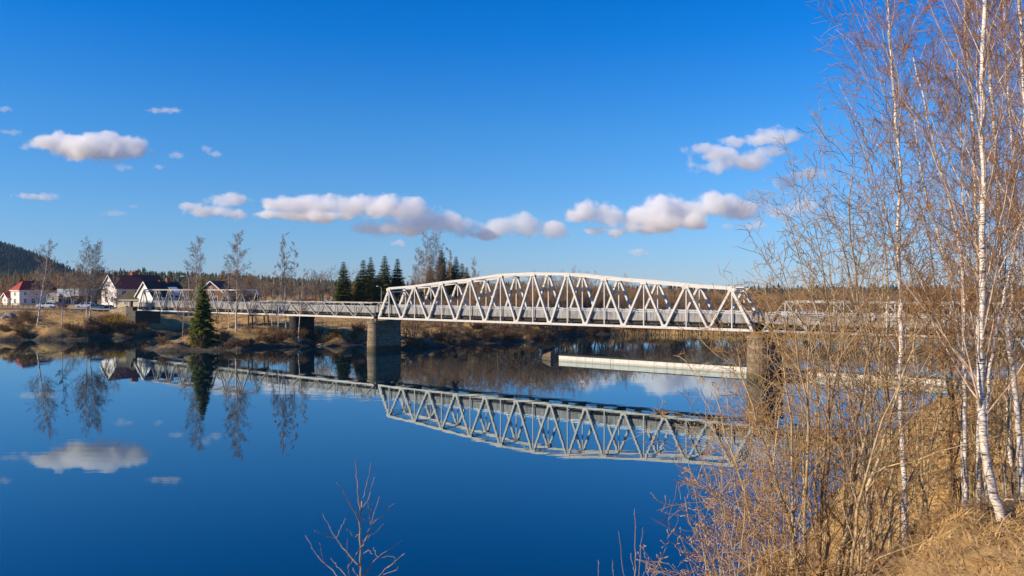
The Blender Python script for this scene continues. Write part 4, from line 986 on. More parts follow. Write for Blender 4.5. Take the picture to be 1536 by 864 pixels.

━━━━━━━━━━━━━━━━

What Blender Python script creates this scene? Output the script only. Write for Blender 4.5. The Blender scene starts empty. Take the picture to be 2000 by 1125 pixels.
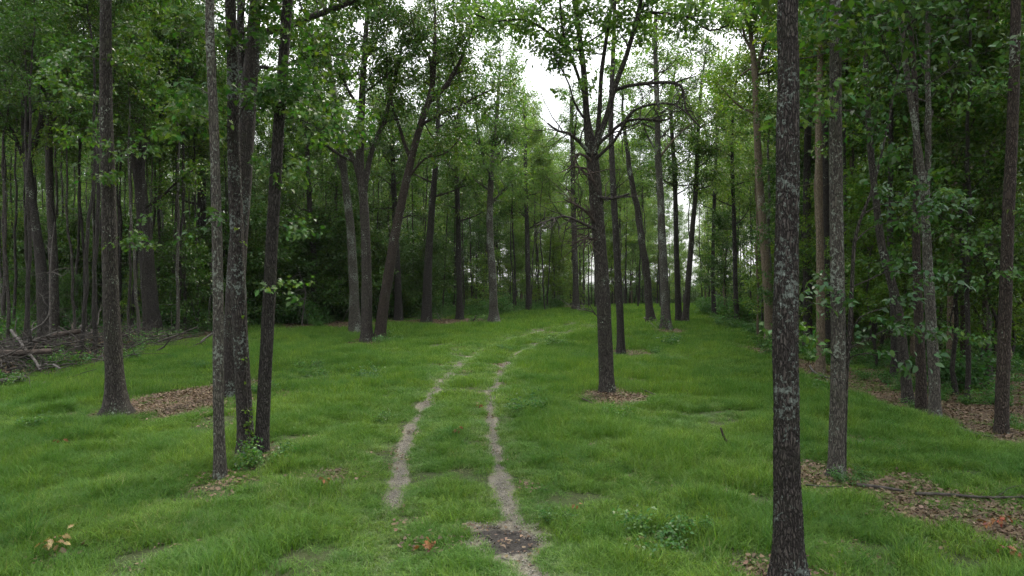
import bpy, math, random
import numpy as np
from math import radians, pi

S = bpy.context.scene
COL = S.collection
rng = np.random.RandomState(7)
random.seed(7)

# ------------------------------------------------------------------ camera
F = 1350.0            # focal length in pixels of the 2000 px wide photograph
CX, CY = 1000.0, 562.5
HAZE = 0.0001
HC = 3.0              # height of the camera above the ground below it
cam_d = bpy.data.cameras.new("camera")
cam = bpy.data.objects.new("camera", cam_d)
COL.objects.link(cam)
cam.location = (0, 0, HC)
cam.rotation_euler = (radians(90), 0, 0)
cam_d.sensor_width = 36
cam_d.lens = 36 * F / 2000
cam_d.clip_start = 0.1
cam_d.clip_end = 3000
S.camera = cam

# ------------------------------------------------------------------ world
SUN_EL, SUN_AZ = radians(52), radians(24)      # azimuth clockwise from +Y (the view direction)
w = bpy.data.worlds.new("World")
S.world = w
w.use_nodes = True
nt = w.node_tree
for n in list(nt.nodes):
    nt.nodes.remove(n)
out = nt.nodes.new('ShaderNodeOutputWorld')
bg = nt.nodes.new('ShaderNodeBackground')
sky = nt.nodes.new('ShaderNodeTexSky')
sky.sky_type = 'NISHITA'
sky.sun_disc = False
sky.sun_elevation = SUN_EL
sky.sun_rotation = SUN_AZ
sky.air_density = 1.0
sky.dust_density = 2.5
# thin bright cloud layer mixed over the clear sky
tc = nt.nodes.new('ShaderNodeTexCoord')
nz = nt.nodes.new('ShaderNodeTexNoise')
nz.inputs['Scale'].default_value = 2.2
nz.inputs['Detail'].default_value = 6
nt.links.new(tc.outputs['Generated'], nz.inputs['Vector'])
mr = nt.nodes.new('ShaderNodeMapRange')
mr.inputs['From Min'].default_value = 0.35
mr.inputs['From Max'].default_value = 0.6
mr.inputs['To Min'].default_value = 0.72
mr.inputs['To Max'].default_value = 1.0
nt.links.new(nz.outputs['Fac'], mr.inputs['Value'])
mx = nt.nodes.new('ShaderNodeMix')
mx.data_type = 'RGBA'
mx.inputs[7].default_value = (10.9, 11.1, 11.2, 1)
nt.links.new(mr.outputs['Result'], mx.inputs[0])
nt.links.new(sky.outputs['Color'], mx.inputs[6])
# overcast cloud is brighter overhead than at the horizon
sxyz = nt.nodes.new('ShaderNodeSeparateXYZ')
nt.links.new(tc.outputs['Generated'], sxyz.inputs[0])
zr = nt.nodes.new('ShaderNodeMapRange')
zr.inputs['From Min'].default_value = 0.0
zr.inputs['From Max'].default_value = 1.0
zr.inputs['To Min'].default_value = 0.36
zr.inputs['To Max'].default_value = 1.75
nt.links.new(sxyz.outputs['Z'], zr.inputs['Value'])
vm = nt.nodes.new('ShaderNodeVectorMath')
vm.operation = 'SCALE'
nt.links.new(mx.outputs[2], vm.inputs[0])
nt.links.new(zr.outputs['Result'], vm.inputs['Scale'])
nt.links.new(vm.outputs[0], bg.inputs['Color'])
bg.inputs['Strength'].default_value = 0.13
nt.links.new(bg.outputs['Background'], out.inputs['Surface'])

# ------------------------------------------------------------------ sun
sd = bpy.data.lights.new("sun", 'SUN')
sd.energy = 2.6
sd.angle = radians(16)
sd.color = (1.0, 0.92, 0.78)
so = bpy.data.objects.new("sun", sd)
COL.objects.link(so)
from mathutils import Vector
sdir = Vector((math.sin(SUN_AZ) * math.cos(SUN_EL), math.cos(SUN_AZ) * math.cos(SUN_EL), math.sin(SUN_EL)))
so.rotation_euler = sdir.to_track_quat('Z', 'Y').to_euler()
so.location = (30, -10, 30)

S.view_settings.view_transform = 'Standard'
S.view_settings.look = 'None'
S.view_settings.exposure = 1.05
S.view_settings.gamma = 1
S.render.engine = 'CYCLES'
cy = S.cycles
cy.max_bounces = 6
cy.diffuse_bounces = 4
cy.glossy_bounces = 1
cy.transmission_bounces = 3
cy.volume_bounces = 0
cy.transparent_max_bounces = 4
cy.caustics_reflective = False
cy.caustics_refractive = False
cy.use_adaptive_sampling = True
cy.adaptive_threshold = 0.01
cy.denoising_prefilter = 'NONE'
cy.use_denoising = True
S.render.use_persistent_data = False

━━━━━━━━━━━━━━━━

| WHAT IS ASKED |
Starting at the line containing "What Blender Python" and stopping after the line containing "S.camera = cam", give the lines again exactly and leave out every image.

| ANSWER TO THIS EXERCISE |
What Blender Python script creates this scene? Output the script only. Write for Blender 4.5. The Blender scene starts empty. Take the picture to be 2000 by 1125 pixels.
import bpy, math, random
import numpy as np
from math import radians, pi

S = bpy.context.scene
COL = S.collection
rng = np.random.RandomState(7)
random.seed(7)

# ------------------------------------------------------------------ camera
F = 1350.0            # focal length in pixels of the 2000 px wide photograph
CX, CY = 1000.0, 562.5
HAZE = 0.0001
HC = 3.0              # height of the camera above the ground below it
cam_d = bpy.data.cameras.new("camera")
cam = bpy.data.objects.new("camera", cam_d)
COL.objects.link(cam)
cam.location = (0, 0, HC)
cam.rotation_euler = (radians(90), 0, 0)
cam_d.sensor_width = 36
cam_d.lens = 36 * F / 2000
cam_d.clip_start = 0.1
cam_d.clip_end = 3000
S.camera = cam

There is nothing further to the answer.